NSW Farmers Wagga and district branch chairman Alan Brown was watching the political climate with interest this week.
“The critical issue around here is water supply … it is a limiting factor and it is certainly changing the crops that people are growing,” he said.
Despite signals that Federal Labor could stop changes to the water plan’s proposed savings Mr Brown said he didn’t think the outcome next week would be that dramatic.
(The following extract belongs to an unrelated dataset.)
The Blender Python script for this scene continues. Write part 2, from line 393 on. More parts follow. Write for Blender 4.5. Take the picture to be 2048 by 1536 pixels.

He said it was important to get this right for the sake of rural viability and also in being responsible to environmental needs. “The basin plan is trying to please too many masters and that is a concerning issue,” he said.
The National Irrigators Council chief executive officer Steve Whan said he was appalled that a decision that would cost rural families their livelihoods had been made with so little regard for the people involved or for the basin plan overall.
“Communities have every right to be outraged that after years of work and scrutiny, a thorough and independent process could be tossed out by a Greens determination to politically wedge Labor before it can reach any agreement with the Government,” he said.
In a statement cotton Australia has called on all parties to put politicking aside and heed the Murray Darling Basin Authority’s call to allow the Murray-Darling Basin Plan time to deliver on its promise.
“If the media reports … concerning Labor’s willingness to support the Disallowance Motion are correct, this is an extremely troubling development,” said Cotton Australia general manager, Michael Murray.